++++ Recorded data

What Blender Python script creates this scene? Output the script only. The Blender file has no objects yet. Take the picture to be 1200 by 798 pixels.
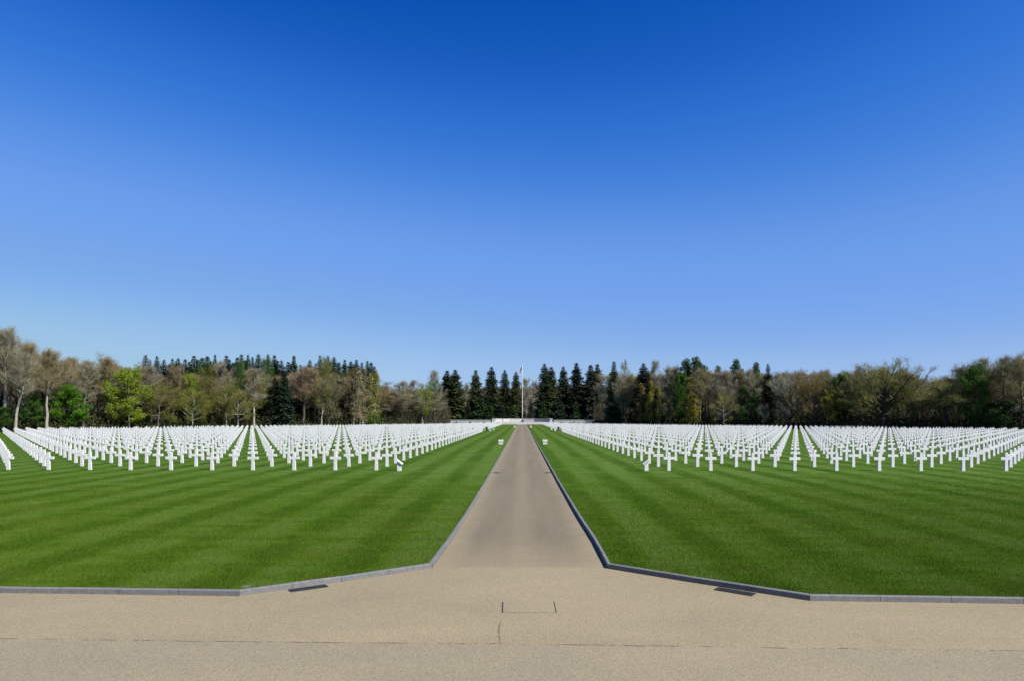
import bpy, bmesh, math, random
import numpy as np
from mathutils import Vector, Matrix

# ------------------------------------------------------------------ camera, sky, sun, exposure
C = bpy.context.scene.collection
SC = bpy.context.scene
HC = 3.12                       # eye height above the path
YAW = math.radians(0.86)
F = 800.0                       # focal length in photo pixels (1200 wide)
HORIZON = 488.0
cam = bpy.data.cameras.new('camera')
cam.lens = 24.0; cam.sensor_width = 36.0; cam.sensor_fit = 'HORIZONTAL'
cam.shift_y = (HORIZON - 399.0) / 1200.0
cam.clip_start = 0.1; cam.clip_end = 20000
camo = bpy.data.objects.new('camera', cam); C.objects.link(camo)
camo.location = (0, 0, HC); camo.rotation_euler = (math.pi / 2, 0, YAW)
SC.camera = camo

SUN_EL = math.radians(45); SUN_AZ = math.radians(124)      # compass-like: 0 = +Y, 90 = +X
sdir = Vector((math.sin(SUN_AZ) * math.cos(SUN_EL), math.cos(SUN_AZ) * math.cos(SUN_EL), math.sin(SUN_EL)))
W = bpy.data.worlds.new('World'); SC.world = W; W.use_nodes = True
nt = W.node_tree; nt.nodes.clear()
sky = nt.nodes.new('ShaderNodeTexSky'); sky.sky_type = 'NISHITA'; sky.sun_disc = False
sky.sun_elevation = SUN_EL; sky.sun_rotation = SUN_AZ
sky.altitude = 600; sky.air_density = 1.0; sky.dust_density = 0.25; sky.ozone_density = 3.0
def vmul(src, k):
    x = nt.nodes.new('ShaderNodeVectorMath'); x.operation = 'SCALE'; x.inputs['Scale'].default_value = k
    nt.links.new(src, x.inputs[0]); return x.outputs[0]
# the photograph's sky is deep and polarised: a tone curve over the sky's own brightness, per channel
cur = nt.nodes.new('ShaderNodeRGBCurve'); cm_ = cur.mapping; cm_.use_clip = True
for ci, pts_ in enumerate((((0, 0), (.105, .003), (.141, .031), (.2225, .141), (.275, .172), (.36, .215), (.525, .319), (.83, .40), (1, .44)),
                           ((0, 0), (.12, .04), (.19, .087), (.245, .168), (.375, .328), (.49, .378), (.60, .43), (.70, .495), (1, .59)),
                           ((0, 0), (.25, .27), (.365, .456), (.4475, .631), (.616, .80), (.72, .835), (.8, .808), (.9, .825), (1, .80)))):
    c_ = cm_.curves[ci]
    for p_ in c_.points[1:-1]: c_.points.remove(p_)
    c_.points[0].location = pts_[0]; c_.points[-1].location = pts_[-1]
    for p_ in pts_[1:-1]: c_.points.new(*p_)
cm_.update()
bg = nt.nodes.new('ShaderNodeBackground'); bg.inputs['Strength'].default_value = 0.1
wo = nt.nodes.new('ShaderNodeOutputWorld')
nt.links.new(vmul(sky.outputs[0], 0.125), cur.inputs['Color'])
nt.links.new(vmul(cur.outputs[0], 5.95), bg.inputs[0]); nt.links.new(bg.outputs[0], wo.inputs[0])
sl = bpy.data.lights.new('sun', 'SUN'); sl.energy = 5.0; sl.angle = math.radians(0.5); sl.color = (1.0, 0.955, 0.89)
so = bpy.data.objects.new('sun', sl); C.objects.link(so)
so.rotation_euler = (-sdir).to_track_quat('-Z', 'Y').to_euler(); so.location = (60, -40, 80)
SC.view_settings.view_transform = 'Standard'; SC.view_settings.look = 'None'
SC.view_settings.exposure = 0.75; SC.view_settings.gamma = 1.0
SC.render.engine = 'CYCLES'
SC.cycles.max_bounces = 5; SC.cycles.diffuse_bounces = 3; SC.cycles.glossy_bounces = 2
SC.cycles.transmission_bounces = 3; SC.cycles.transparent_max_bounces = 4
SC.cycles.caustics_reflective = False; SC.cycles.caustics_refractive = False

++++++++

Retype the data above exactly; pictures are not part of the copy.

Result of this exercise:
What Blender Python script creates this scene? Output the script only. The Blender file has no objects yet. Take the picture to be 1200 by 798 pixels.
import bpy, bmesh, math, random
import numpy as np
from mathutils import Vector, Matrix

# ------------------------------------------------------------------ camera, sky, sun, exposure
C = bpy.context.scene.collection
SC = bpy.context.scene
HC = 3.12                       # eye height above the path
YAW = math.radians(0.86)
F = 800.0                       # focal length in photo pixels (1200 wide)
HORIZON = 488.0
cam = bpy.data.cameras.new('camera')
cam.lens = 24.0; cam.sensor_width = 36.0; cam.sensor_fit = 'HORIZONTAL'
cam.shift_y = (HORIZON - 399.0) / 1200.0
cam.clip_start = 0.1; cam.clip_end = 20000
camo = bpy.data.objects.new('camera', cam); C.objects.link(camo)
camo.location = (0, 0, HC); camo.rotation_euler = (math.pi / 2, 0, YAW)
SC.camera = camo

SUN_EL = math.radians(45); SUN_AZ = math.radians(124)      # compass-like: 0 = +Y, 90 = +X
sdir = Vector((math.sin(SUN_AZ) * math.cos(SUN_EL), math.cos(SUN_AZ) * math.cos(SUN_EL), math.sin(SUN_EL)))
W = bpy.data.worlds.new('World'); SC.world = W; W.use_nodes = True
nt = W.node_tree; nt.nodes.clear()
sky = nt.nodes.new('ShaderNodeTexSky'); sky.sky_type = 'NISHITA'; sky.sun_disc = False
sky.sun_elevation = SUN_EL; sky.sun_rotation = SUN_AZ
sky.altitude = 600; sky.air_density = 1.0; sky.dust_density = 0.25; sky.ozone_density = 3.0
def vmul(src, k):
    x = nt.nodes.new('ShaderNodeVectorMath'); x.operation = 'SCALE'; x.inputs['Scale'].default_value = k
    nt.links.new(src, x.inputs[0]); return x.outputs[0]
# the photograph's sky is deep and polarised: a tone curve over the sky's own brightness, per channel
cur = nt.nodes.new('ShaderNodeRGBCurve'); cm_ = cur.mapping; cm_.use_clip = True
for ci, pts_ in enumerate((((0, 0), (.105, .003), (.141, .031), (.2225, .141), (.275, .172), (.36, .215), (.525, .319), (.83, .40), (1, .44)),
                           ((0, 0), (.12, .04), (.19, .087), (.245, .168), (.375, .328), (.49, .378), (.60, .43), (.70, .495), (1, .59)),
                           ((0, 0), (.25, .27), (.365, .456), (.4475, .631), (.616, .80), (.72, .835), (.8, .808), (.9, .825), (1, .80)))):
    c_ = cm_.curves[ci]
    for p_ in c_.points[1:-1]: c_.points.remove(p_)
    c_.points[0].location = pts_[0]; c_.points[-1].location = pts_[-1]
    for p_ in pts_[1:-1]: c_.points.new(*p_)
cm_.update()
bg = nt.nodes.new('ShaderNodeBackground'); bg.inputs['Strength'].default_value = 0.1
wo = nt.nodes.new('ShaderNodeOutputWorld')
nt.links.new(vmul(sky.outputs[0], 0.125), cur.inputs['Color'])
nt.links.new(vmul(cur.outputs[0], 5.95), bg.inputs[0]); nt.links.new(bg.outputs[0], wo.inputs[0])
sl = bpy.data.lights.new('sun', 'SUN'); sl.energy = 5.0; sl.angle = math.radians(0.5); sl.color = (1.0, 0.955, 0.89)
so = bpy.data.objects.new('sun', sl); C.objects.link(so)
so.rotation_euler = (-sdir).to_track_quat('-Z', 'Y').to_euler(); so.location = (60, -40, 80)
SC.view_settings.view_transform = 'Standard'; SC.view_settings.look = 'None'
SC.view_settings.exposure = 0.75; SC.view_settings.gamma = 1.0
SC.render.engine = 'CYCLES'
SC.cycles.max_bounces = 5; SC.cycles.diffuse_bounces = 3; SC.cycles.glossy_bounces = 2
SC.cycles.transmission_bounces = 3; SC.cycles.transparent_max_bounces = 4
SC.cycles.caustics_reflective = False; SC.cycles.caustics_refractive = False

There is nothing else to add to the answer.